Prague, Jan 19 (CTK) – A number of artistic projects, including exhibitions of painters and photographers, will be staged in the Czech Republic on the occasion of the 20th anniversary of the signing of the Czech-German declaration this year.
Like in the past, many of the events will be financed by the Czech-German Fund for the Future that was established on the basis of the Czech-German Declaration on Mutual Relations and their Future Development.
One of the first events to mark the anniversary will be a photographic exhibition entitled “They survived concentration camps.” It will be unveiled at the Culture Ministry’s seat in the Nostic Palace in Prague on the Holocaust Remembrance Day, January 27.
The event will follow up “the culture of remembering” promoted by current Culture Minister Daniel Herman (Christian Democrats, KDU-CSL) who is also a member of the Czech-German Discussion Forum, one of the long-term projects financed by the Czech-German Fund for the Future.
“I can see the importance of Czech-German cooperation in this area primarily in two projects: a social one providing for the compensation of Nazism victims and a legal one within which legal regulations are compared with those of particular European countries that have coped with or are coping with the past,” Herman said.
Thanks to the signing of the declaration 20 years ago, Czech-German relations approached West European standards, he added.
Another photographic exhibition will focus on the Eastern Germans’ exodus to the West through the Prague embassy of the Federal Republic of Germany in 1989.
The subsidised organisations of the Culture Ministry, that are the largest state cultural institutions, have prepared many events in memory of the Czech-German declaration.
The National Gallery (NG), in cooperation with the German embassy and the Goethe Institute in Prague, will open an exhibition of German painter Gerhard Richter, 84, the most expensive living artist.
The exhibition of his works from the past 60 years, which will be his first retrospective in Central Europe, is one of the NG’s major projects in 2017.

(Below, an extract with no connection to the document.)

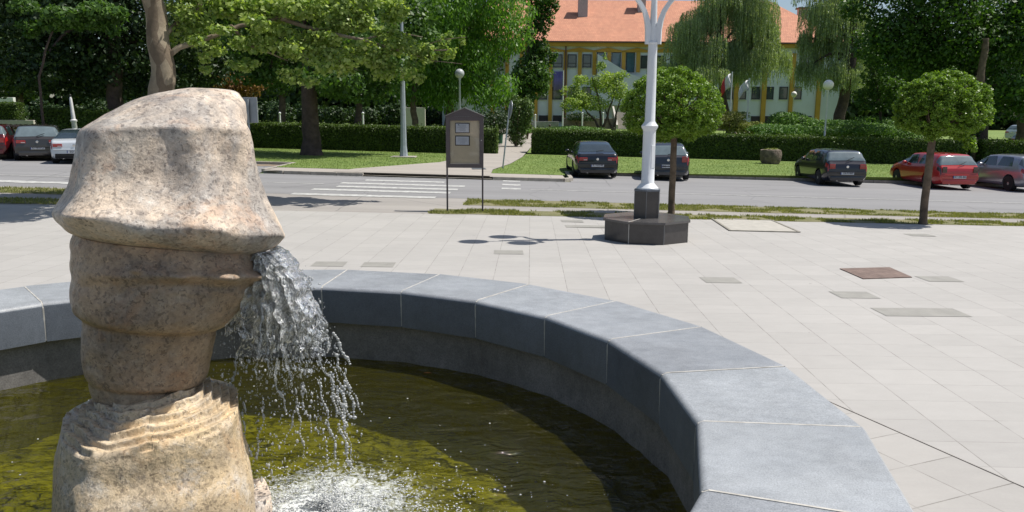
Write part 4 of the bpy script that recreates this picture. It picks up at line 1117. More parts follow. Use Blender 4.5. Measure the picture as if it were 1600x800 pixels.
    mid = (side[0]+side[1])/2+.05
    for sy in (-1, 1):
        patch('side_window', side[0], mid-.04, 5.08, 5.93, M_glass, sy, skew=.12)
        patch('side_window', mid+.04, side[1]+.1, 5.08, 5.93, M_glass, sy, skew=.16)
        if quarter: patch('side_window', quarter[0], quarter[1], 5.1, 5.85, M_glass, sy, skew=.06)
        y_, z_ = sec(side[1], 5); mb = MB(); mb.ball((0, 0, 0), .1, 2, (1, .6, .75)); o = mb.make('mirror', col, root, True); o.location = T @ Vector((side[1]+.05, sy*(y_+.10), z_+.05))
        # tail lights wrap around the corner
        z0, z1 = lights_z = belt_lights = (itp(belt, .1)-.20, itp(belt, .1)-.0)
        lm = M_darklight if dark_lens else M_redlight
        if lights == 'wide': o = patch('tail_light', .008, .26, 4.1, 4.95, lm, sy, off=.008)
        else: o = patch('tail_light', .01, .2, 4.0, 5.0, lm, sy, off=.008)
        mb = MB(); yy = wid(0)
        if lights == 'wide': mb.box((yy*.72*sy, -.004, (z0+z1)/2-.01), (yy*.42, .03, (z1-z0)*.62), bev=.012)
        elif lights == 'round': mb.box((yy*.80*sy, -.004, (z0+z1)/2+.02), (yy*.24, .03, (z1-z0)*1.15), bev=.012)
        else: mb.box((yy*.78*sy, -.004, (z0+z1)/2), (yy*.30, .03, (z1-z0)*.95), bev=.012)
        lo_ = mb.make('tail_lens', lm, o)
        if lights == 'wide':
            mb = MB(); mb.box((yy*.62*sy, -.02, (z0+z1)/2-.04), (yy*.18, .006, .03)); mb.make('reversing_lens', mat('clear_lens', (.6, .5, .5), .2, .05), o)
        # headlights
        patch('headlight', L-.42, L-.03, 4.3, 5.0, mat('headlamp', (.55, .58, .6), .1, .05, coat=1), sy, off=.008)
    bh = itp(belt, .1)
    mb = MB(); mb.box((0, .03, .33), (wid(0)*1.72, .10, .20), bev=.03); mb.make('bumper_lower', M_under if darkbump else col, root, True)
    mb = MB(); mb.box((0, -.012, .585), (wid(0)*1.86, .05, .05), bev=.02); mb.make('bumper_strip', col, root, True)
    zp = bh-.36 if plate_txt else bh-.35
    mb = MB(); mb.box((0, -.022, zp), (.52, .012, .115), bev=.004); pl = mb.make('number_plate', M_plate, root)
    if plate_txt:
        cu = bpy.data.curves.new('plate_text', 'FONT'); cu.body = plate_txt; cu.size = .10; cu.align_x = 'CENTER'; cu.align_y = 'CENTER'; cu.extrude = .001; cu.offset = .002
        to = bpy.data.objects.new('t', cu); C.objects.link(to); tm = bpy.data.meshes.new_from_object(to.evaluated_get(bpy.context.evaluated_depsgraph_get())); bpy.data.objects.remove(to)
        tm.transform(Matrix.Translation((.02, -.0300, zp)) @ Matrix.Rotation(R(90), 4, 'X')); tm.name = 'plate_characters'; tm.materials.clear(); link('plate_characters', tm, mat('plate_ink', (.03, .03, .05), .6), pl, smooth=False)
        mb = MB(); mb.box((-.245, -.0295, zp), (.03, .002, .11)); mb.make('plate_band', mat('plate_blue', (.02, .05, .25), .5), pl)
    if badge:
        mb = MB(); mb.lathe([(.052, 0), (.052, .01), (.042, .014)], n=20); o = mb.make('badge', M_chrome, root); o.rotation_euler = (R(90), 0, 0); o.location = (0, -.006, bh-.11)
    mb = MB(); mb.tube([(-.02, g0-.04, itp(top, g0)+.03), (.28, g0+.02, itp(top, g0+.08)+.03)], .012, 6); mb.make('wiper', M_black, root)
    mb = MB(); mb.tube([(-wid(0)*.5, .0, .25), (-wid(0)*.5, .2, .25)], .035, 10); mb.make('exhaust', M_chrome, root)
    # underbody
    mb = MB(); mb.box((0, L/2, .34), (W*.60, L*.86, .25)); mb.make('underbody', M_under, root)
    wdummy = None
    for ax in (axR, axF):
        for sy in (-1, 1):
            if wdummy is None:
                mb = MB(); mb.lathe([(wheel*.62, -.105), (wheel*.94, -.105), (wheel, -.08), (wheel, .08), (wheel*.94, .105), (wheel*.62, .105)], n=30); wt = mb.make('wheel', M_tyre, root, True)
                mb = MB(); mb.lathe([(wheel*.66, -.085), (wheel*.66, -.10), (wheel*.60, -.10), (wheel*.58, -.06)], n=30)
                for k in range(5):
                    a = 2*math.pi*k/5; mb.box((wheel*.33*math.cos(a), wheel*.33*math.sin(a), -.085), (wheel*.56, wheel*.20, .02), rz=a, bev=.006)
                mb.lathe([(.06, -.08), (.06, -.105), (.03, -.11)], n=14)
                rm = mb.make('rim', M_rim, wt, True)
                wdummy = wt; o = wt
            else:
                o = wdummy.copy(); C.objects.link(o); o.parent = root
                r2 = rm.copy(); C.objects.link(r2); r2.parent = o
            p = T @ Vector((ax, sy*(Wd-.115), wheel)); o.location = p; o.rotation_euler = (0, R(-90 if sy < 0 else 90), 0)
            o.rotation_euler = (0, R(-90) if sy < 0 else R(90), 0)
    return root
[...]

The Museum of Art in Olomouc, north Moravia, will present the works of Czech-German artist Adolf Hoelzl (1853-1934), a pioneer of modern abstract expression, in the context of Czech-German art of the first half of the 20th century, from April 6.
Experts compare his early abstract works to the authors of Der Blaue Reiter (The Blue Rider) group in Munich, mainly Wassily Kandinsky.
The Moravian Land Museum prepares an exhibition on the Czech-German declaration and Czech writer, diplomat and politician Jiri Grusa (1938-2011), who was ambassador to Germany and Austria and a leading personality of the Czech-German dialogue.
The museum also plans a permanent exhibition in the house where Grusa lived in Brno.
On the occasion of the anniversary of the declaration, the Terezin Memorial, north Bohemia, will host a commemorative event held by the Chamber of Deputies, the Federation of Jewish Communities, the Landtag of Bavaria and the Foundation of Bavarian Memorial on January 27.
The former garrison town Terezin (Theresiensatdt) served as an internment ghetto for European Jews during WWII, while the nearby Small Fortress turned into the Prague Gestapo prison. The memorial was opened there after the war.
A conference and discussion forum on artistic education in both countries will take place in the Goethe Institute in Prague in November.